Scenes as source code
- - - - - - -

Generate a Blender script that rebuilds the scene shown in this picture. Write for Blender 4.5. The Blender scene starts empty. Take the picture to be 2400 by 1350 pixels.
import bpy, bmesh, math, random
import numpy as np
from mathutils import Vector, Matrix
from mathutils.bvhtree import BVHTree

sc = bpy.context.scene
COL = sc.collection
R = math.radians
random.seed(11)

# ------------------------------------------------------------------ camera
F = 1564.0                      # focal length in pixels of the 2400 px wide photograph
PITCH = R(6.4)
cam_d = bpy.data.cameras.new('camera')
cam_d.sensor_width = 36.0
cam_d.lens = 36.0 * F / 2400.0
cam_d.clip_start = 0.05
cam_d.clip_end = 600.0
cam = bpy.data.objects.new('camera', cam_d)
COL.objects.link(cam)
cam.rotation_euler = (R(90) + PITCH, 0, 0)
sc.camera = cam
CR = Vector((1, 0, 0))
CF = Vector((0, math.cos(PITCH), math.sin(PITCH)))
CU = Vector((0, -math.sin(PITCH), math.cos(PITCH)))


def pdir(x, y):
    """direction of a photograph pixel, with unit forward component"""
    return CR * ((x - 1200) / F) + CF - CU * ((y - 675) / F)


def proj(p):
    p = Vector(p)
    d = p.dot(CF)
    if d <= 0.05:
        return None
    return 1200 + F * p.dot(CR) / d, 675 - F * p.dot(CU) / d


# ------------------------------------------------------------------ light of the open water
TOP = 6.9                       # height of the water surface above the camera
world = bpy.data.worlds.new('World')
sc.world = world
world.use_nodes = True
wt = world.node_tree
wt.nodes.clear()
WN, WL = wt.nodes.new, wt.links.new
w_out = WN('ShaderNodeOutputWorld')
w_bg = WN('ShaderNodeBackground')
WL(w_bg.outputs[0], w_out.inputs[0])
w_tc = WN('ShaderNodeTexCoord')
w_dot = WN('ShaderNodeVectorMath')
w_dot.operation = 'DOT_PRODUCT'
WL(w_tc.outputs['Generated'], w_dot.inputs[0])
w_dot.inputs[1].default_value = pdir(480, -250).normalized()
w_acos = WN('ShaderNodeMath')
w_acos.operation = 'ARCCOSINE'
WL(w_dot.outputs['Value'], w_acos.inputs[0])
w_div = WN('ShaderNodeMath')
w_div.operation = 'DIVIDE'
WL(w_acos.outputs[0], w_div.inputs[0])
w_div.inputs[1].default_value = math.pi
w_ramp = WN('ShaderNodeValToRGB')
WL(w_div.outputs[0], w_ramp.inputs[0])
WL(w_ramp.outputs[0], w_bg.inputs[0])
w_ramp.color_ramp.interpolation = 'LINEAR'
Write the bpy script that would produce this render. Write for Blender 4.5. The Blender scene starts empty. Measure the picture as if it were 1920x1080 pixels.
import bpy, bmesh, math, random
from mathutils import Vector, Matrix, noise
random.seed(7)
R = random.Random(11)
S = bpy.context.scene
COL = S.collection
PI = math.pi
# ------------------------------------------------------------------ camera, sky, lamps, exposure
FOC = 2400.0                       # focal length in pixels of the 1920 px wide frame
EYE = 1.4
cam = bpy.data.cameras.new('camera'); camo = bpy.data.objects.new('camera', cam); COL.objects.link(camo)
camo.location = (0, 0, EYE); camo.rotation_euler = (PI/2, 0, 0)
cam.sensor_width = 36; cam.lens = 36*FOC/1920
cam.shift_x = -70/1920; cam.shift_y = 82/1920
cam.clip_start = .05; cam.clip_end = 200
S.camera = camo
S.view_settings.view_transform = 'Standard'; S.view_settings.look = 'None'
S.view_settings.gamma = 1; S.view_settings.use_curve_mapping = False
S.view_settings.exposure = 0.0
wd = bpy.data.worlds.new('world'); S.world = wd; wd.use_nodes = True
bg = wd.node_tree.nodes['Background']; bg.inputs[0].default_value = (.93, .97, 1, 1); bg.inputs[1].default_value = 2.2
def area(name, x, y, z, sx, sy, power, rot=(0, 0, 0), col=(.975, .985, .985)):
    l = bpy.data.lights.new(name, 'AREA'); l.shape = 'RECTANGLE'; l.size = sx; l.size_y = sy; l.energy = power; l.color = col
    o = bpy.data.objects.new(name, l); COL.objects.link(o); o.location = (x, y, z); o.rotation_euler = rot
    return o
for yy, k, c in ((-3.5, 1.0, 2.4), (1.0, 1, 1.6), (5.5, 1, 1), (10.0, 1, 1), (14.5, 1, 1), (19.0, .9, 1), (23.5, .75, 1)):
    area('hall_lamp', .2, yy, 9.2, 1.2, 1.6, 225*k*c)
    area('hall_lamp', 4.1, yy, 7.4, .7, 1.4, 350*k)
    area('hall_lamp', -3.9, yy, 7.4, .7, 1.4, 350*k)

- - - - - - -

Using the data above, reproduce every line exactly.

Generate a Blender script that rebuilds the scene shown in this picture. Write for Blender 4.5. The Blender scene starts empty. Take the picture to be 2400 by 1350 pixels.
import bpy, bmesh, math, random
import numpy as np
from mathutils import Vector, Matrix
from mathutils.bvhtree import BVHTree

sc = bpy.context.scene
COL = sc.collection
R = math.radians
random.seed(11)

# ------------------------------------------------------------------ camera
F = 1564.0                      # focal length in pixels of the 2400 px wide photograph
PITCH = R(6.4)
cam_d = bpy.data.cameras.new('camera')
cam_d.sensor_width = 36.0
cam_d.lens = 36.0 * F / 2400.0
cam_d.clip_start = 0.05
cam_d.clip_end = 600.0
cam = bpy.data.objects.new('camera', cam_d)
COL.objects.link(cam)
cam.rotation_euler = (R(90) + PITCH, 0, 0)
sc.camera = cam
CR = Vector((1, 0, 0))
CF = Vector((0, math.cos(PITCH), math.sin(PITCH)))
CU = Vector((0, -math.sin(PITCH), math.cos(PITCH)))


def pdir(x, y):
    """direction of a photograph pixel, with unit forward component"""
    return CR * ((x - 1200) / F) + CF - CU * ((y - 675) / F)


def proj(p):
    p = Vector(p)
    d = p.dot(CF)
    if d <= 0.05:
        return None
    return 1200 + F * p.dot(CR) / d, 675 - F * p.dot(CU) / d


# ------------------------------------------------------------------ light of the open water
TOP = 6.9                       # height of the water surface above the camera
world = bpy.data.worlds.new('World')
sc.world = world
world.use_nodes = True
wt = world.node_tree
wt.nodes.clear()
WN, WL = wt.nodes.new, wt.links.new
w_out = WN('ShaderNodeOutputWorld')
w_bg = WN('ShaderNodeBackground')
WL(w_bg.outputs[0], w_out.inputs[0])
w_tc = WN('ShaderNodeTexCoord')
w_dot = WN('ShaderNodeVectorMath')
w_dot.operation = 'DOT_PRODUCT'
WL(w_tc.outputs['Generated'], w_dot.inputs[0])
w_dot.inputs[1].default_value = pdir(480, -250).normalized()
w_acos = WN('ShaderNodeMath')
w_acos.operation = 'ARCCOSINE'
WL(w_dot.outputs['Value'], w_acos.inputs[0])
w_div = WN('ShaderNodeMath')
w_div.operation = 'DIVIDE'
WL(w_acos.outputs[0], w_div.inputs[0])
w_div.inputs[1].default_value = math.pi
w_ramp = WN('ShaderNodeValToRGB')
WL(w_div.outputs[0], w_ramp.inputs[0])
WL(w_ramp.outputs[0], w_bg.inputs[0])
w_ramp.color_ramp.interpolation = 'LINEAR'
Write the bpy script that would produce this render. Write for Blender 4.5. The Blender scene starts empty. Measure the picture as if it were 1920x1080 pixels.
import bpy, bmesh, math, random
from mathutils import Vector, Matrix, noise
random.seed(7)
R = random.Random(11)
S = bpy.context.scene
COL = S.collection
PI = math.pi
# ------------------------------------------------------------------ camera, sky, lamps, exposure
FOC = 2400.0                       # focal length in pixels of the 1920 px wide frame
EYE = 1.4
cam = bpy.data.cameras.new('camera'); camo = bpy.data.objects.new('camera', cam); COL.objects.link(camo)
camo.location = (0, 0, EYE); camo.rotation_euler = (PI/2, 0, 0)
cam.sensor_width = 36; cam.lens = 36*FOC/1920
cam.shift_x = -70/1920; cam.shift_y = 82/1920
cam.clip_start = .05; cam.clip_end = 200
S.camera = camo
S.view_settings.view_transform = 'Standard'; S.view_settings.look = 'None'
S.view_settings.gamma = 1; S.view_settings.use_curve_mapping = False
S.view_settings.exposure = 0.0
wd = bpy.data.worlds.new('world'); S.world = wd; wd.use_nodes = True
bg = wd.node_tree.nodes['Background']; bg.inputs[0].default_value = (.93, .97, 1, 1); bg.inputs[1].default_value = 2.2
def area(name, x, y, z, sx, sy, power, rot=(0, 0, 0), col=(.975, .985, .985)):
    l = bpy.data.lights.new(name, 'AREA'); l.shape = 'RECTANGLE'; l.size = sx; l.size_y = sy; l.energy = power; l.color = col
    o = bpy.data.objects.new(name, l); COL.objects.link(o); o.location = (x, y, z); o.rotation_euler = rot
    return o
for yy, k, c in ((-3.5, 1.0, 2.4), (1.0, 1, 1.6), (5.5, 1, 1), (10.0, 1, 1), (14.5, 1, 1), (19.0, .9, 1), (23.5, .75, 1)):
    area('hall_lamp', .2, yy, 9.2, 1.2, 1.6, 225*k*c)
    area('hall_lamp', 4.1, yy, 7.4, .7, 1.4, 350*k)
    area('hall_lamp', -3.9, yy, 7.4, .7, 1.4, 350*k)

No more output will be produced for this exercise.